14.1A. English law.-

The fundamental principle of the plea of autrefois acquit as laid down by the judges of England in 17961 and as stated by writers earlier than that date, has been consistently followed. It was thus stated in 1848 in Broom's Legal Maxims (2nd Edn.), p. 257;

"and this plea is clearly founded on the principle, that no man shall be placed in peril of legal penalties more than once upon the same accusation-nemo debt bis pumri pro uno delicto."

The general principle that a man must put twice in peril for the same offence has been held by the English Courts to be applicable even where the previous acquittal or conviction was in a foreign country2. In 1918, this principle was applied3 by the Court of Criminal Appeal in a case where the accused, a Belgian Army Officer, had been acquitted by a Belgian Court Martial in a trial held in Calai. It may be noted that this principle of the common law was extended by section 33 of the English Interpretation Act to statutory offences4. There are similar statutory provisions on the subject in section 30 of the (Australian) Acts Interpretation Act, 1901 to 1957-and in the Canadian Law5.
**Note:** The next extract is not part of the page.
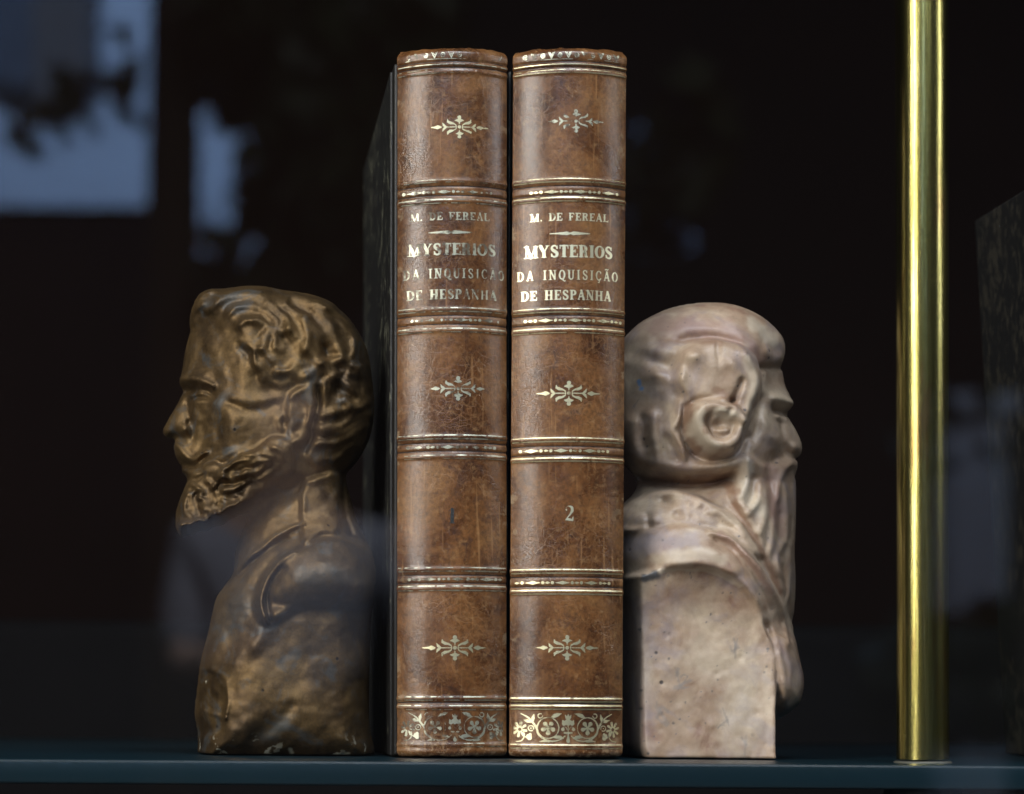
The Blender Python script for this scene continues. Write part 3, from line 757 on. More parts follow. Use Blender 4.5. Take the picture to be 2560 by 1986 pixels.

1. R. v. Vandercomb and Abbott, (1796), 2 Leach 720, cited in D.P.P. v. Connelly, (1964) 2 All ER 416.

2. R. v. Roche, (1775) 1 Leach 134: 164, English Reports 169 (Acquittal by a Dutch Court in South Africa).

3. R. v. Aughet, (1918) 13 Criminal Appeal Reports 101.

4. R. v. Thomas, (1950) 1 King's Bench 26.

5. Section 11, Criminal Code (Canada).